*Task prompt*
Set down all of the data exactly as it appears.

*Information supplied*
* start *

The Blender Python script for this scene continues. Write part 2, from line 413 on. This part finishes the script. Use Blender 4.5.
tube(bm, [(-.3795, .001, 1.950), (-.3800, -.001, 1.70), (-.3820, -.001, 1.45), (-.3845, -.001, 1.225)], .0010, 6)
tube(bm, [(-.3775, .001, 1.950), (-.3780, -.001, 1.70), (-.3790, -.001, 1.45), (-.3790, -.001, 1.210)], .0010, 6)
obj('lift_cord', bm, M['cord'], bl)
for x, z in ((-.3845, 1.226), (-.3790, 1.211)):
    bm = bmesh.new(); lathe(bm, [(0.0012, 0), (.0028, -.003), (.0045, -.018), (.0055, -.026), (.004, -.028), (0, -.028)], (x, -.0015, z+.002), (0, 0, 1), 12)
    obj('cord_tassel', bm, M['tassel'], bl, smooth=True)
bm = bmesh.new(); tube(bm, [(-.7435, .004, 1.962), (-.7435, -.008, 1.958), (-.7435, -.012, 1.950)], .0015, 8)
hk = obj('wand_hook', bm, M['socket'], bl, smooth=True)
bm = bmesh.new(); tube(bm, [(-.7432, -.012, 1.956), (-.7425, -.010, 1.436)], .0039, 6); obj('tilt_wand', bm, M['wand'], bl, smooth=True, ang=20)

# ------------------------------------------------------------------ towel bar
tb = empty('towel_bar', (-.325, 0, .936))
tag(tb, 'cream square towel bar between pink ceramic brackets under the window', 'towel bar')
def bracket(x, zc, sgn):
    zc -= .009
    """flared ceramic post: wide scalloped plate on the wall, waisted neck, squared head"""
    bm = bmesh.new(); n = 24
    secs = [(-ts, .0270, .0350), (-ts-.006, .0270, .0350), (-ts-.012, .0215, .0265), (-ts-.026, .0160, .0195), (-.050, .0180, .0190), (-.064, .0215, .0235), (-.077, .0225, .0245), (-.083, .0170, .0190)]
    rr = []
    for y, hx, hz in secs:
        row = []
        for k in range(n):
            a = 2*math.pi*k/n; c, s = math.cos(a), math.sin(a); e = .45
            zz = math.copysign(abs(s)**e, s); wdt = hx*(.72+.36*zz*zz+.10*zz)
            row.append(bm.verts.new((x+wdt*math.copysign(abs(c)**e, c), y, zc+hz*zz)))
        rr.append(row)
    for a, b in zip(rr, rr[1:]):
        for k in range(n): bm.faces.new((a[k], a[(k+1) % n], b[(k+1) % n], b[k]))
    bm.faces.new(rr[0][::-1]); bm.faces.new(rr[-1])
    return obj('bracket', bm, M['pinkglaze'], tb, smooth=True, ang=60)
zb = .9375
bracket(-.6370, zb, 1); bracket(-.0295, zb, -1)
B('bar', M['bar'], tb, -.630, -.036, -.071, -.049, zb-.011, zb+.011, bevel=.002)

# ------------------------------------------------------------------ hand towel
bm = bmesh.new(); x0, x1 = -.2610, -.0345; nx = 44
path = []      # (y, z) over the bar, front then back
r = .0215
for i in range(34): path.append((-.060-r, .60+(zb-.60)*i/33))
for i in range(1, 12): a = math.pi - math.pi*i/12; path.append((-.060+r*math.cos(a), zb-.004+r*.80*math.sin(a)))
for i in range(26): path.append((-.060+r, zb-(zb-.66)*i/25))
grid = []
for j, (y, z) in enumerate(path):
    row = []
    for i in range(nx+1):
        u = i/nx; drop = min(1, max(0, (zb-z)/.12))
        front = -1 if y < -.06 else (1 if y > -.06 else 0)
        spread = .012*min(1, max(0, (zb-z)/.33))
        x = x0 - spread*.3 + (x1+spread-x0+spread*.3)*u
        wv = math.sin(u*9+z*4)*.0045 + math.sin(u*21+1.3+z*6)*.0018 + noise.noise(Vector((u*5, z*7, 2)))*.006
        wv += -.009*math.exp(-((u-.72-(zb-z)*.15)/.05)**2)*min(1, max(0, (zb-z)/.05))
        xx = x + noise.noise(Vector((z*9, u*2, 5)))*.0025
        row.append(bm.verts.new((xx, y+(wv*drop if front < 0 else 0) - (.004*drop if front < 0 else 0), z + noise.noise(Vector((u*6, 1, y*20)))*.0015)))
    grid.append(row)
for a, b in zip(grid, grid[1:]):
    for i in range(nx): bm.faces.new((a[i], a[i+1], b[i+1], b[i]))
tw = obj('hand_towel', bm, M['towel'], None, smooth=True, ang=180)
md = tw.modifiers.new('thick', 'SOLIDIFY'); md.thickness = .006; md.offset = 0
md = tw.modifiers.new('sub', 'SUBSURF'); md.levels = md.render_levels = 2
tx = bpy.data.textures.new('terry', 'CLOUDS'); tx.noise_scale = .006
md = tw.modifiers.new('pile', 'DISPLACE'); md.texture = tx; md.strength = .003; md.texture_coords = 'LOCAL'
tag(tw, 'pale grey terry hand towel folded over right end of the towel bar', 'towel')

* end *

*Output*
The Blender Python script for this scene continues. Write part 2, from line 413 on. This part finishes the script. Use Blender 4.5.
tube(bm, [(-.3795, .001, 1.950), (-.3800, -.001, 1.70), (-.3820, -.001, 1.45), (-.3845, -.001, 1.225)], .0010, 6)
tube(bm, [(-.3775, .001, 1.950), (-.3780, -.001, 1.70), (-.3790, -.001, 1.45), (-.3790, -.001, 1.210)], .0010, 6)
obj('lift_cord', bm, M['cord'], bl)
for x, z in ((-.3845, 1.226), (-.3790, 1.211)):
    bm = bmesh.new(); lathe(bm, [(0.0012, 0), (.0028, -.003), (.0045, -.018), (.0055, -.026), (.004, -.028), (0, -.028)], (x, -.0015, z+.002), (0, 0, 1), 12)
    obj('cord_tassel', bm, M['tassel'], bl, smooth=True)
bm = bmesh.new(); tube(bm, [(-.7435, .004, 1.962), (-.7435, -.008, 1.958), (-.7435, -.012, 1.950)], .0015, 8)
hk = obj('wand_hook', bm, M['socket'], bl, smooth=True)
bm = bmesh.new(); tube(bm, [(-.7432, -.012, 1.956), (-.7425, -.010, 1.436)], .0039, 6); obj('tilt_wand', bm, M['wand'], bl, smooth=True, ang=20)

# ------------------------------------------------------------------ towel bar
tb = empty('towel_bar', (-.325, 0, .936))
tag(tb, 'cream square towel bar between pink ceramic brackets under the window', 'towel bar')
def bracket(x, zc, sgn):
    zc -= .009
    """flared ceramic post: wide scalloped plate on the wall, waisted neck, squared head"""
    bm = bmesh.new(); n = 24
    secs = [(-ts, .0270, .0350), (-ts-.006, .0270, .0350), (-ts-.012, .0215, .0265), (-ts-.026, .0160, .0195), (-.050, .0180, .0190), (-.064, .0215, .0235), (-.077, .0225, .0245), (-.083, .0170, .0190)]
    rr = []
    for y, hx, hz in secs:
        row = []
        for k in range(n):
            a = 2*math.pi*k/n; c, s = math.cos(a), math.sin(a); e = .45
            zz = math.copysign(abs(s)**e, s); wdt = hx*(.72+.36*zz*zz+.10*zz)
            row.append(bm.verts.new((x+wdt*math.copysign(abs(c)**e, c), y, zc+hz*zz)))
        rr.append(row)
    for a, b in zip(rr, rr[1:]):
        for k in range(n): bm.faces.new((a[k], a[(k+1) % n], b[(k+1) % n], b[k]))
    bm.faces.new(rr[0][::-1]); bm.faces.new(rr[-1])
    return obj('bracket', bm, M['pinkglaze'], tb, smooth=True, ang=60)
zb = .9375
bracket(-.6370, zb, 1); bracket(-.0295, zb, -1)
B('bar', M['bar'], tb, -.630, -.036, -.071, -.049, zb-.011, zb+.011, bevel=.002)

# ------------------------------------------------------------------ hand towel
bm = bmesh.new(); x0, x1 = -.2610, -.0345; nx = 44
path = []      # (y, z) over the bar, front then back
r = .0215
for i in range(34): path.append((-.060-r, .60+(zb-.60)*i/33))
for i in range(1, 12): a = math.pi - math.pi*i/12; path.append((-.060+r*math.cos(a), zb-.004+r*.80*math.sin(a)))
for i in range(26): path.append((-.060+r, zb-(zb-.66)*i/25))
grid = []
for j, (y, z) in enumerate(path):
    row = []
    for i in range(nx+1):
        u = i/nx; drop = min(1, max(0, (zb-z)/.12))
        front = -1 if y < -.06 else (1 if y > -.06 else 0)
        spread = .012*min(1, max(0, (zb-z)/.33))
        x = x0 - spread*.3 + (x1+spread-x0+spread*.3)*u
        wv = math.sin(u*9+z*4)*.0045 + math.sin(u*21+1.3+z*6)*.0018 + noise.noise(Vector((u*5, z*7, 2)))*.006
        wv += -.009*math.exp(-((u-.72-(zb-z)*.15)/.05)**2)*min(1, max(0, (zb-z)/.05))
        xx = x + noise.noise(Vector((z*9, u*2, 5)))*.0025
        row.append(bm.verts.new((xx, y+(wv*drop if front < 0 else 0) - (.004*drop if front < 0 else 0), z + noise.noise(Vector((u*6, 1, y*20)))*.0015)))
    grid.append(row)
for a, b in zip(grid, grid[1:]):
    for i in range(nx): bm.faces.new((a[i], a[i+1], b[i+1], b[i]))
tw = obj('hand_towel', bm, M['towel'], None, smooth=True, ang=180)
md = tw.modifiers.new('thick', 'SOLIDIFY'); md.thickness = .006; md.offset = 0
md = tw.modifiers.new('sub', 'SUBSURF'); md.levels = md.render_levels = 2
tx = bpy.data.textures.new('terry', 'CLOUDS'); tx.noise_scale = .006
md = tw.modifiers.new('pile', 'DISPLACE'); md.texture = tx; md.strength = .003; md.texture_coords = 'LOCAL'
tag(tw, 'pale grey terry hand towel folded over right end of the towel bar', 'towel')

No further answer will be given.